120. Review Pollard sentence

The Westchester Division of the American Jewish Congress was encouraged and gratified to learn that Israeli Prime Minister Yitzhak Rabin recently asked President Bill Clinton to cut Jonathan Pollard's jail term. On February 7, the governing council of the American Jewish Congress urged President Clinton that there be an immediate review of the sentence; "Unless good cause to the contrary appears as a result of that review, we further urge that you commute his sentence to time served."

No American has received a jail sentence of more than 10 years when spying for a nation friendly to the United States. Pollard's life sentence is vastly disproportionate in comparison. In fact, Pollard's sentence of life imprisonment is far more severe than the sentence courts have imposed on many defendants convicted of divulging classified information to enemies of the United States.

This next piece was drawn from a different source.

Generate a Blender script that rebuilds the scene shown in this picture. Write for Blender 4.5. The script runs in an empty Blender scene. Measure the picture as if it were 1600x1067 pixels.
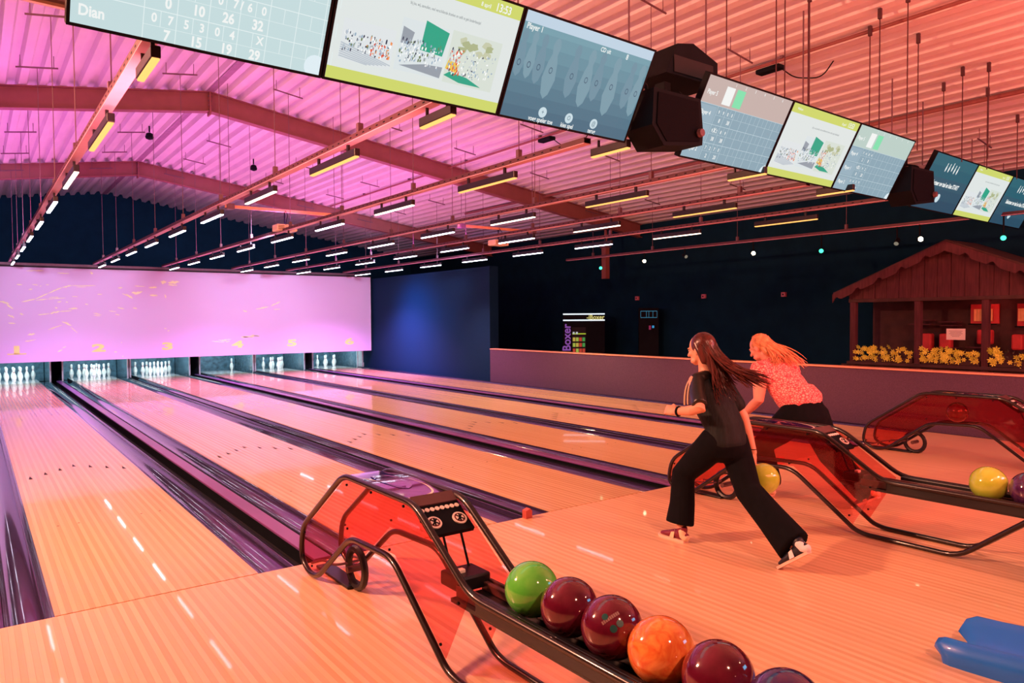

The U.S. Court of Appeals rejected 2 to 1 Pollard's arguments that the government violated his plea bargain. However, Circuit Judge Steven Williams in his dissent wrote: "Pollard's plea agreement required him to plead guilty and cooperate. On its side, the government made three promises of significance here. First, it would bring to the court's attention the 'nature, extent and value of (Pollard's) cooperation and testimony and would represent that the information supplied was of considerable value to the government's damage assessment analysis, its investigation of this criminal case and the enforcement of the espionage laws.' Second, it would not ask for the life sentence (the promise was implicit but is not contested by the government), though it would be free to recommend a 'substantial period of incarceration.' Third, the government limited its reserved right of allocution to 'the facts and circumstances' of Pollard's crimes. The government complied in spirit with none of its promises; with the third it complied in neither the letter nor the spirit."

We urge Attorney General Janet Reno to seriously weigh the words of Williams when reviewing the case.

John Ethan Baer, Scarsdale

November 22, 1993

(The writer is president of the Westchester Division of the American Jewish Congress.)